■ DATA
[start]

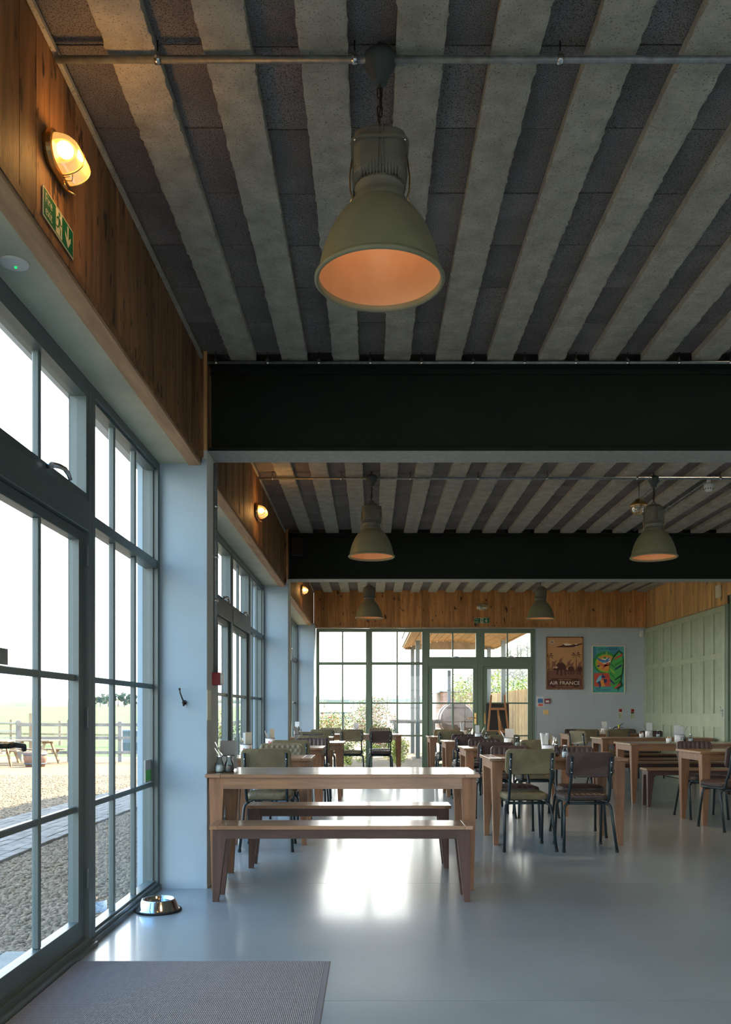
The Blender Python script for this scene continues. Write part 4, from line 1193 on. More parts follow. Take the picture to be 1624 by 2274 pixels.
# ================================================================== signs
def exit_sign(label, fn, W=0.30, H=0.105):
    """fn(u, v, d): u right, v up from the sign centre, d off the wall"""
    t = thing('fire_exit_sign', label, 'sign')
    def slabq(mb, u0, u1, v0, v1, d0, d1):
        b = [fn(u0, v0, d0), fn(u1, v0, d0), fn(u1, v1, d0), fn(u0, v1, d0)]; a = [fn(u0, v0, d1), fn(u1, v0, d1), fn(u1, v1, d1), fn(u0, v1, d1)]
        mb.hexa(b, a)
    p = MB(); slabq(p, -W / 2, W / 2, -H / 2, H / 2, 0, 0.003); p.build('sign_plate', 'sign_cream', t)
    g = MB(); m_ = 0.005; slabq(g, -W / 2 + m_, W / 2 - m_, -H / 2 + m_, H / 2 - m_, 0.003, 0.0034); g.build('green_field', 'sign_green', t)
    x = MB()
    def f2(u, v, d): return fn(u, v, 0.0038 + d)
    text_on(x, 'Fire', 0.048, lambda u, v, d: f2(u - 0.098, v + 0.020, d), fit=0.062)
    text_on(x, 'exit', 0.048, lambda u, v, d: f2(u - 0.098, v - 0.022, d), fit=0.062)
    x.build('lettering', 'sign_cream', t)
    dr = MB(); 
    def poly(mb, pts, d): mb.add([fn(a, b, d) for a, b in pts], [tuple(range(len(pts)))])
    poly(dr, [(-0.032, -0.045), (0.030, -0.045), (0.030, 0.045), (-0.032, 0.045)], 0.0038); dr.build('doorway_mark', 'sign_cream', t)
    mn = MB()
    poly(mn, [(0.002 + 0.008 * math.cos(a), 0.034 + 0.008 * math.sin(a)) for a in [2 * PI * k / 12 for k in range(12)]], 0.0042)
    poly(mn, [(-0.010, 0.024), (0.010, 0.020), (0.006, -0.004), (-0.006, -0.002)], 0.0042)
    poly(mn, [(-0.010, 0.024), (-0.026, 0.012), (-0.024, 0.000), (-0.019, 0.001), (-0.020, 0.010), (-0.006, 0.016)], 0.0042)
    poly(mn, [(0.008, 0.020), (0.016, 0.006), (0.027, 0.008), (0.027, 0.003), (0.013, -0.001), (0.004, 0.012)], 0.0042)
    poly(mn, [(-0.006, -0.002), (0.004, -0.004), (0.018, -0.018), (0.014, -0.040), (0.008, -0.040), (0.010, -0.020)], 0.0042)
    poly(mn, [(-0.006, 0.0), (0.000, -0.006), (-0.010, -0.022), (-0.030, -0.022), (-0.030, -0.016), (-0.014, -0.016)], 0.0042)
    mn.build('running_figure_mark', 'sign_green', t)
    ar = MB()
    poly(ar, [(0.082, 0.040), (0.096, 0.040), (0.096, -0.008), (0.118, 0.012), (0.118, -0.006), (0.089, -0.040), (0.060, -0.006), (0.060, 0.012), (0.082, -0.008)], 0.0042)
    ar.build('arrow_mark', 'sign_cream', t)
    return t
exit_sign('green and cream fire exit sign below the nearest wall lamp', lambda u, v, d: (XL + 0.001 + d, 3.11 + u, 2.952 + v))
exit_sign('small green fire exit sign on the far timber band', lambda u, v, d: (2.18 + u, YF - 0.041 - d, 2.975 + v))

# soffit detector with green light
t = thing('emergency_light', 'round white ceiling detector with a green light in the soffit', 'detector', (-1.315, 3.15, ZH - 0.018))
b = MB(); b.lathe([(0.052, 0.0), (0.052, -0.004), (0.046, -0.008), (0.030, -0.004), (0.0, -0.012)], n=32); b.build('housing', 'white_plastic', t)
b = MB(); b.sphere((0.0, 0.012, -0.011), 0.0042, 8); b.build('status_light', 'led_green', t)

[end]

■ AIM OF THE EXERCISE
Return every line containing "from".

■ FULL SOLUTION
The Blender Python script for this scene continues. Write part 4, from line 1193 on. More parts follow. Take the picture to be 1624 by 2274 pixels.
    """fn(u, v, d): u right, v up from the sign centre, d off the wall"""